In den 1960er-Jahren mussten ob der vielen Arbeit zusätzlich Uhrmacher eingestellt werden. Zuerst kamen französische Stagiaires. Michel Journe aus Marseille blieb ein paar Jahre und wurde einer der bekanntesten Penduliers in Paris. Laurent Barotte aus dem französischen Jura wurde Pendulier in Pruntrutt und Lehrer an der dortigen Uhrmacherschule. Der Engländer John Joseph wurde Pendulier in Basel. Mehrere Schweizer Uhrmacher und ehemalige Mitarbeiter unterrichten ebenfalls an Uhren-Fachschulen. 

Heute sind die Auftreiber, man nannte sie auch Chineure, verschwunden und viele grosse Uhrensammler verstorben. Das Interesse an Antiquitäten ist stark abgeklungen, die Liebe zu Kunsthandwerken früherer Zeiten weitgehend verebbt. Otto Scherer starb 1988, ein Aortabruch riss ihn mitten aus der Arbeit. Rösli Scherer starb 1999. 

Heinrich Scherer führt das Geschäft mit ebenso grosser Kenntnis der Stile und Techniken wie sein Vater mit zwei Uhrmachern weiter. Sein Fachwissen stellt er auch für Museen und Ausstellungen zur Verfügung: 1992 organisierte er eine Ausstellung „Vo Zyt zu Zyt – Berner Uhren im Lauf der Zeit“ im Schloss Jegenstorf, anlässlich der er mit seiner Frau Ursula Bischof Scherer auch erhebliche Recherchen über die Geschichte der Berner Uhrmacher anstellte. 

Zudem ist er seit mehreren Jahren verantwortlich für die Uhren im MUMM (Museum für Uhren und Mechanische Musikinstrumente) in Oberhofen am Thunersee, wo auch viele Objekte aus der Sammlung Scherer zu sehen sind. Heinrichs Frau erforschte nebst der Geschichte der Berner Uhrmacher die Geschichte der Sumiswalder Uhren und veröffentlichte mehrere Publikationen. In der Kramgasse suchte man den Zusammenhalt, indem man sich für den Leist engagierte und Aktionen wesentlich prägte wie „Das einmalige Objekt“, das auf das grosse kulturelle und technische Wissen vieler Geschäftsinhaber in der unteren Altstadt hinwies. 

Das Uhrengeschäft J. Otto Scherer Sohn AG hat als eines der wenigen den Zerfall des Antiquitätenhandels überlebt dank des Restaurationsateliers, denn Uhren brauchen vielleicht nach zehn oder vierzig Jahren eine Revision. 

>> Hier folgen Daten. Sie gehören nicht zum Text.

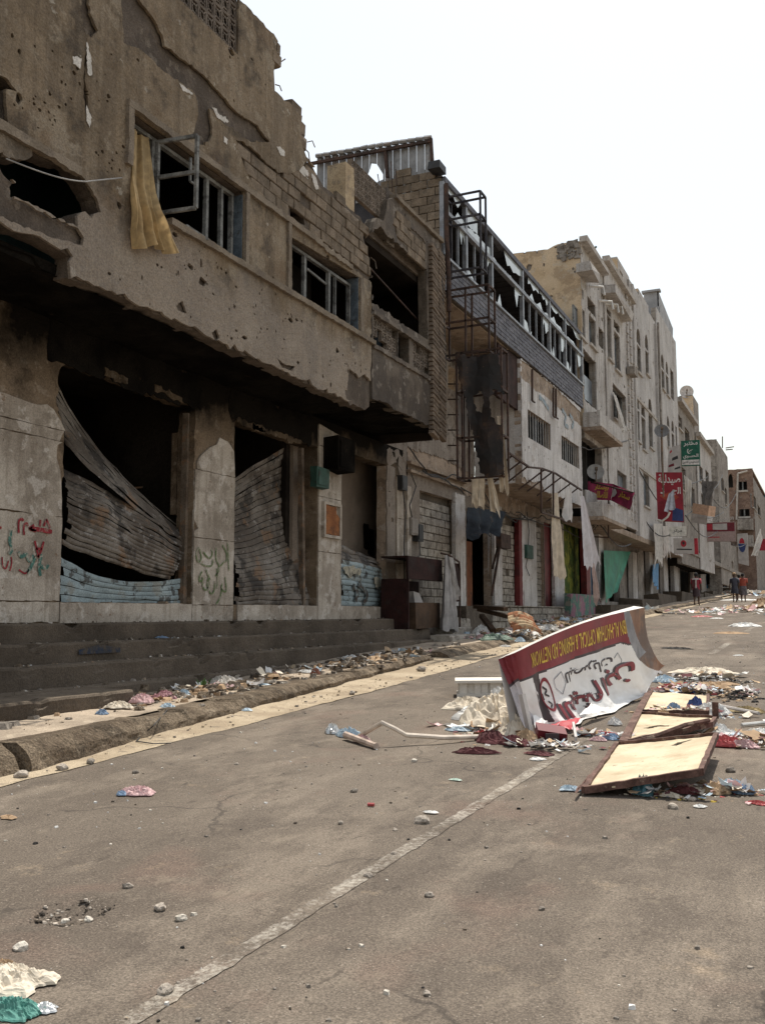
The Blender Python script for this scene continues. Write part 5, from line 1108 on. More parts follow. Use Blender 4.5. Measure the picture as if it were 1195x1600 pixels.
# ---- arched house (two fronts)
b5 = thing('arched_house', 'tall pale house with rows of small arched windows in the middle distance', 'building', (-9, 50, 1.8))
Y5a, Y5m, Y5b = Y4b + .02, P(1027, 600)[0], P(1056, 600)[0]
za5 = P(997, 452)[1] - .3
w5 = []
for x0, x1, ya_, yb_, yc in ((991, 996, 507, 530, 574), (999, 1005, 522, 545, 588), (1012, 1017, 531, 553, 590), (995, 1000, 622, 640, 690), (1003, 1009, 631, 652, 703), (1014, 1020, 626, 645, 700)):
    w5 += [(rp(x0, x1, ya_, yb_), 'an'), (rp(x0, x1, yb_ + 3, yc), 'g')]
w5 += [(rp(1003, 1012, 740, 790), 'g')]
facade(b5, m_wh5, Y5a, Y5m, 5.2, za5, -8.0, w5, seed=121, npock=90)
w6 = []
for x0, x1, ya_, yb_, yc in ((1035, 1039.5, 561, 582, 613), (1042, 1046, 572, 590, 622), (1041, 1045, 652, 668, 700), (1048, 1052, 659, 676, 705)):
    w6 += [(rp(x0, x1, ya_, yb_), 'an'), (rp(x0, x1, yb_ + 3, yc), 'g')]
w6 += [(rp(1049, 1054, 585, 628), 'bo'), (rp(1054, 1056.5, 668, 712), 'bo'), (rp(1045, 1055, 745, 790), 'g')]
zb5 = P(1045, 547)[1]
facade(b5, m_wh5, Y5m + .01, Y5b, 5.0, zb5 + 1.2, -7.95, w6, seed=122, npock=80)
side(b5, m_och, P(997, 460)[0], -10.5, -8.02, za5 - .2, P(997, 451)[1], 5, 123); mb = MB(); mb.box(-10.5, -8.0, P(997, 460)[0] + .1, P(1012, 470)[0], za5, P(997, 451)[1] - .02); mb.build('roof_room', m_wh5, b5)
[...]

„Es ist die Liebe zu den Uhren, die Liebe zum Edlen, Schönen und doch niemals Nutzlosen, die die beiden beseelt und auch im Alter noch aktiv hält“ schrieb der ehemalige Bund-Journalist Bernhard Giger über Otto und Rösli Scherer. Das gleiche gilt für Heinrich Scherer und sein Team.